Its reach is much broader than that.

I posted on CIA, surveillance and paranoia the day before the revelation that “contract” employees at the State Department accessed the passport files of Barack Obama and other presidential candidates. “Contracting” of course means “outsourcing,” which means the likes of Blackwater and Halliburton and its subsidiaries, the client states of administration officials and lobbyists. The State Department claims it was simply innocent curiosity – before they’ve even investigated. And little chance we’ll see the results of the investigation soon. It is essentially the same claim made on behalf of the Patriot Act. Communication surveillance is directed at terrorists; honest Americans have nothing to fear. I don’t “fear” anything, but I have no illusions. If information is there to mine, the roving political operatives in either party will mine and exploit it for political purposes.

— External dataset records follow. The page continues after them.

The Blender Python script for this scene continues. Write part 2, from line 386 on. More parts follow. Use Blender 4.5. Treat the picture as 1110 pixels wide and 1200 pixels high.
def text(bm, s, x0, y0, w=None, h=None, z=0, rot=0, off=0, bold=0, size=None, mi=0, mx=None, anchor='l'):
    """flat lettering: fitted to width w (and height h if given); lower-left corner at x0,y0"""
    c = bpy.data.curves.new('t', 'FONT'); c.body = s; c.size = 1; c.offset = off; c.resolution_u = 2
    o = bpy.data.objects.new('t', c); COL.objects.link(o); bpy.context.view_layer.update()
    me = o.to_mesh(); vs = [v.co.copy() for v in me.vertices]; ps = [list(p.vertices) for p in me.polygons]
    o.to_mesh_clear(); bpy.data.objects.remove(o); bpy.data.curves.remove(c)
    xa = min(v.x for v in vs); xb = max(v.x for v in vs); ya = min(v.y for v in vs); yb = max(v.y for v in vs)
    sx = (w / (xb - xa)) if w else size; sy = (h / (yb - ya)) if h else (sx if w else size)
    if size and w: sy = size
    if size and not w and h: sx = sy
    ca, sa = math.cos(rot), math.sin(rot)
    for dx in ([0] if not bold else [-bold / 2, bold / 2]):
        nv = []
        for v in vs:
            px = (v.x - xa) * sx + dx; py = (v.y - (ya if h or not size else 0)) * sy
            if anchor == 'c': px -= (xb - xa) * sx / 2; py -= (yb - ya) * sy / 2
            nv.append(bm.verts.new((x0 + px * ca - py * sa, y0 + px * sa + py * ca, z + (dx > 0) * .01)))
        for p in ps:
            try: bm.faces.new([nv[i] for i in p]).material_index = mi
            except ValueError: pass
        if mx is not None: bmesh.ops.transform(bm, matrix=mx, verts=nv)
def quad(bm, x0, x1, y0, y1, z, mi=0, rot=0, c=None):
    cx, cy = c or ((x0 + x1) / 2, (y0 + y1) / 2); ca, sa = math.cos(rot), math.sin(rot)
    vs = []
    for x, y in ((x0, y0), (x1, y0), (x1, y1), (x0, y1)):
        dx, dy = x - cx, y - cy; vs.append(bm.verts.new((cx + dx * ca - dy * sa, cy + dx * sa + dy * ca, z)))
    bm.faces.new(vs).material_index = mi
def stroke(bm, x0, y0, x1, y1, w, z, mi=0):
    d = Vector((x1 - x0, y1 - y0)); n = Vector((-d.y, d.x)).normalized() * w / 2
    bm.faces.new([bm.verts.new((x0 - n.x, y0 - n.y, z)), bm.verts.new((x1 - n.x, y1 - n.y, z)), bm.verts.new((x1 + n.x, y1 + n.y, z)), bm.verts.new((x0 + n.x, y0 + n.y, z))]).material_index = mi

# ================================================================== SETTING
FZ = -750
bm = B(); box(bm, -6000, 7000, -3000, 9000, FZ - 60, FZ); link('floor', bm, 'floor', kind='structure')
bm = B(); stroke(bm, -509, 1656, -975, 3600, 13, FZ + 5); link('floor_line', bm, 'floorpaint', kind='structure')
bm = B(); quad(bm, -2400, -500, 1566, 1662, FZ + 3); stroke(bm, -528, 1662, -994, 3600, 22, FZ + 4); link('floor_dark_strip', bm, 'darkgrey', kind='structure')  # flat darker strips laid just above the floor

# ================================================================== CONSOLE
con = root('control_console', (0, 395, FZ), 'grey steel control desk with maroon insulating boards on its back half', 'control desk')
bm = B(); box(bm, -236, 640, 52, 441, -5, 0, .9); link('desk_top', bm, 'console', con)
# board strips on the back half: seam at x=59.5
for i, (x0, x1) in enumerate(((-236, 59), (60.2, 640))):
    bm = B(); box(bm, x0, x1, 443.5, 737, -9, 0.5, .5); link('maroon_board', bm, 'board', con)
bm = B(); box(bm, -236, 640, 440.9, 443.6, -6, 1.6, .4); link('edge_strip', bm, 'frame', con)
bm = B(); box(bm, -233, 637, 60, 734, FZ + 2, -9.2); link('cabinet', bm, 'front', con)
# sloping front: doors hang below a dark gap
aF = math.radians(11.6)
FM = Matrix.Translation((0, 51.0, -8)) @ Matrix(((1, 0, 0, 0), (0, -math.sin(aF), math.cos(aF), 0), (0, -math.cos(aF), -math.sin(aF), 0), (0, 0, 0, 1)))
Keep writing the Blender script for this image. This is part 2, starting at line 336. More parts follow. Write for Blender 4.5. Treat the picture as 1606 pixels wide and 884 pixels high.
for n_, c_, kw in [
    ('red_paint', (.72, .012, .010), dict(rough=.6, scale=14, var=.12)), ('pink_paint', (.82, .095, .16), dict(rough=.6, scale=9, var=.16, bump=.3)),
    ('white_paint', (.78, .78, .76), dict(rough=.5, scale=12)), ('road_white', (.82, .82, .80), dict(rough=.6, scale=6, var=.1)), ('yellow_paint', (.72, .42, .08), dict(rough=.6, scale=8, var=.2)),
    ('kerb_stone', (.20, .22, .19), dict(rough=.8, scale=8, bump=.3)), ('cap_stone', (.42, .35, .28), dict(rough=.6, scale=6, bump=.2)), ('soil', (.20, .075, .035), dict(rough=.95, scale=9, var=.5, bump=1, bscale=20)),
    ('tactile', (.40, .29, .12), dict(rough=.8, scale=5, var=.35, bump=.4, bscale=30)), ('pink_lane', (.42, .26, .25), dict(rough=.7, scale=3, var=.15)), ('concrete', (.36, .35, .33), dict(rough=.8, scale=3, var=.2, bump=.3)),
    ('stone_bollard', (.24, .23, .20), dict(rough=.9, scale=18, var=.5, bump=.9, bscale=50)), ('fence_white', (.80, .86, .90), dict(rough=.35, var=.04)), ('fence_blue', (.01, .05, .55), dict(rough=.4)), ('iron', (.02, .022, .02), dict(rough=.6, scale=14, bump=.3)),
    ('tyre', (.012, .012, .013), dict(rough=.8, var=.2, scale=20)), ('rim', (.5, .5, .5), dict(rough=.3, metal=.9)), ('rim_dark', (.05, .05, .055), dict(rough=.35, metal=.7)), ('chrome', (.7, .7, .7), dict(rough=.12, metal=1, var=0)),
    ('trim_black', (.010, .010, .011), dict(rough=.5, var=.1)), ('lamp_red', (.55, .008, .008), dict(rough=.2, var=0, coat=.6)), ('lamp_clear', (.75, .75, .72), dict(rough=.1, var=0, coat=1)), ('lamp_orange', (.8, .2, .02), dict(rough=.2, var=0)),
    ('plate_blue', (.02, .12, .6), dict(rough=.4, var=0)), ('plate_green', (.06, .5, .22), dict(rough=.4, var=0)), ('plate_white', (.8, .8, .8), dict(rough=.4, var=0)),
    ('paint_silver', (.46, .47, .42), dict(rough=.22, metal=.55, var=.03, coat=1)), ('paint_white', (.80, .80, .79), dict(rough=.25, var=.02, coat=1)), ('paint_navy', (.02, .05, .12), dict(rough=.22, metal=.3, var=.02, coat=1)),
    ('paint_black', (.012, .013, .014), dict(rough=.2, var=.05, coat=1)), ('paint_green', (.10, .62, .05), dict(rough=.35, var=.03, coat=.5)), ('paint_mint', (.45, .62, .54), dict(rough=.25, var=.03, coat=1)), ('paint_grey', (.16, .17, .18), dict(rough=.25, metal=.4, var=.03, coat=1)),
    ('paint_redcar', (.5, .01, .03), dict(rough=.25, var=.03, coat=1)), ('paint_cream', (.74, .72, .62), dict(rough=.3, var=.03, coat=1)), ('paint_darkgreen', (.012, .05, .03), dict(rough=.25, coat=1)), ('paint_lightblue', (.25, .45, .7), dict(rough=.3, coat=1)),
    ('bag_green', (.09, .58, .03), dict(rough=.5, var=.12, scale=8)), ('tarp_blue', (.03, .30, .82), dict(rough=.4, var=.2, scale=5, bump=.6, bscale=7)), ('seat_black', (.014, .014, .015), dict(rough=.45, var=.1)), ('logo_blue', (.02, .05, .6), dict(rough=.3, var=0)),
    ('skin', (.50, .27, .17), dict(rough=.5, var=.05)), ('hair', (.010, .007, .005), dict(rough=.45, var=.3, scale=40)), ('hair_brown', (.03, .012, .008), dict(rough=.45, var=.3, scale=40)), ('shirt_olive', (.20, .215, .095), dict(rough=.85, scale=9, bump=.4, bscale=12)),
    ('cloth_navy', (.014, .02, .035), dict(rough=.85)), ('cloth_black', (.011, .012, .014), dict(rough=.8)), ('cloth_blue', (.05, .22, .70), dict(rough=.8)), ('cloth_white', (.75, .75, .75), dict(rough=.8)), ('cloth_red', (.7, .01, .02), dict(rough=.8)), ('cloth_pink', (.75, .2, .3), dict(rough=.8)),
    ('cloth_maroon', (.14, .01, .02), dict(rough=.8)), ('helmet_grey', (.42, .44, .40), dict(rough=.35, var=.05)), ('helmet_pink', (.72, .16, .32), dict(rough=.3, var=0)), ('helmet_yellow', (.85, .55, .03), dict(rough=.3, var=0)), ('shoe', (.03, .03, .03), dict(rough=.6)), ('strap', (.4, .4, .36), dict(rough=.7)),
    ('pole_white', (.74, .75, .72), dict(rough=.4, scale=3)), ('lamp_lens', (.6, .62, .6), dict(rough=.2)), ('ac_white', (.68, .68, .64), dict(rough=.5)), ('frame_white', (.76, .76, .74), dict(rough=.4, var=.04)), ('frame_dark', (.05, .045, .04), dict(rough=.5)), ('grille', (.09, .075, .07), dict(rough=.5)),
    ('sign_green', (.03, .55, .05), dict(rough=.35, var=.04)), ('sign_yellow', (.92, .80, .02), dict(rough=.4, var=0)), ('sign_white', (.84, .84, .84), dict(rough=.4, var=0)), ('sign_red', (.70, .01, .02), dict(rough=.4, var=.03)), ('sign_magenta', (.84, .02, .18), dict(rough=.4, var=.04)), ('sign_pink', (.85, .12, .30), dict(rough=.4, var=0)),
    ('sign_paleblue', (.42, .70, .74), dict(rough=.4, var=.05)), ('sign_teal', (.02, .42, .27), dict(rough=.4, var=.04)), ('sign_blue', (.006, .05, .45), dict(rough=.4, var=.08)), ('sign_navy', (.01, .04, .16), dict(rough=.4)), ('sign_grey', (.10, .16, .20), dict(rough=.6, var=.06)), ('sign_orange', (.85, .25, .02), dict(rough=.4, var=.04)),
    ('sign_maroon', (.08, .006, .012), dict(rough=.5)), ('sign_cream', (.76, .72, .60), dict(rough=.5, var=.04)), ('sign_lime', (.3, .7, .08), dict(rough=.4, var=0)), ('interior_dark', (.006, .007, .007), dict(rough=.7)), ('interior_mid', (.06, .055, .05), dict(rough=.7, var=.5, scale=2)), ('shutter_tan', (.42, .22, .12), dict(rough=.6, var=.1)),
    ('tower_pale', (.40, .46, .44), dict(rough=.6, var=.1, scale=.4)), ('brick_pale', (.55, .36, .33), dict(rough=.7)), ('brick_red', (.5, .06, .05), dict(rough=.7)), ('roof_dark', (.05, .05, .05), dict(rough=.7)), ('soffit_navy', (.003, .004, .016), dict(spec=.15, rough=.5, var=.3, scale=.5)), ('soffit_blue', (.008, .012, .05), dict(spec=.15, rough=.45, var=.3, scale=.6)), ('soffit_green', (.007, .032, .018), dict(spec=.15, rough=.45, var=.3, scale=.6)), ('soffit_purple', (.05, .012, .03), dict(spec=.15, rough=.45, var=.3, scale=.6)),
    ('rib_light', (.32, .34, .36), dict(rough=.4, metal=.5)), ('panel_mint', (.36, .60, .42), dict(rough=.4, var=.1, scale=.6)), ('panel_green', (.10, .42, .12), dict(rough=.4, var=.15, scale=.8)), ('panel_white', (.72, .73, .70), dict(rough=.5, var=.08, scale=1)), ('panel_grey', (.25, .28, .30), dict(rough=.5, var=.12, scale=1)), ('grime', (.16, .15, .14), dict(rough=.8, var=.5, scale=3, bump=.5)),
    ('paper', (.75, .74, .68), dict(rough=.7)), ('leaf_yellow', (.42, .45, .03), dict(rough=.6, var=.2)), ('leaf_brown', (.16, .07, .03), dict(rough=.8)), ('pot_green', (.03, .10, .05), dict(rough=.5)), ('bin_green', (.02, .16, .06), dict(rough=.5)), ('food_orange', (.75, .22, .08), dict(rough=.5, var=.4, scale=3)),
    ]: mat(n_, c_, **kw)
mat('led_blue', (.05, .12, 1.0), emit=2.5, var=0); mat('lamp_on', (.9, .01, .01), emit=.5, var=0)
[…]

Surveillance is pervasive. I recently ran the 2008 Portland Shamrock Run and a few days later received an email with a photo of me captured mid-race (and laboring mightily) that I can purchase for a fee. I can’t reproduce the photo here without violating intellectual property laws (as if I’d want that hunkered huffer-puffer figured-forth in this space). I assume the photographer was able to identify me by the timing chip I wore on my ankle. I don’t recall that I gave race officials permission to use me commercially in this way, but I imagine it is there somewhere in the entry form fine print. This is likely as “innocent” as surveillance gets. Cameras are everywhere and we now have the capability if not the political will or federal funding to create virtual borders. It is not, finally, that we are being tracked. It is that we are now effectively captive to technology and the paranoid will to use it in order to maintain political order.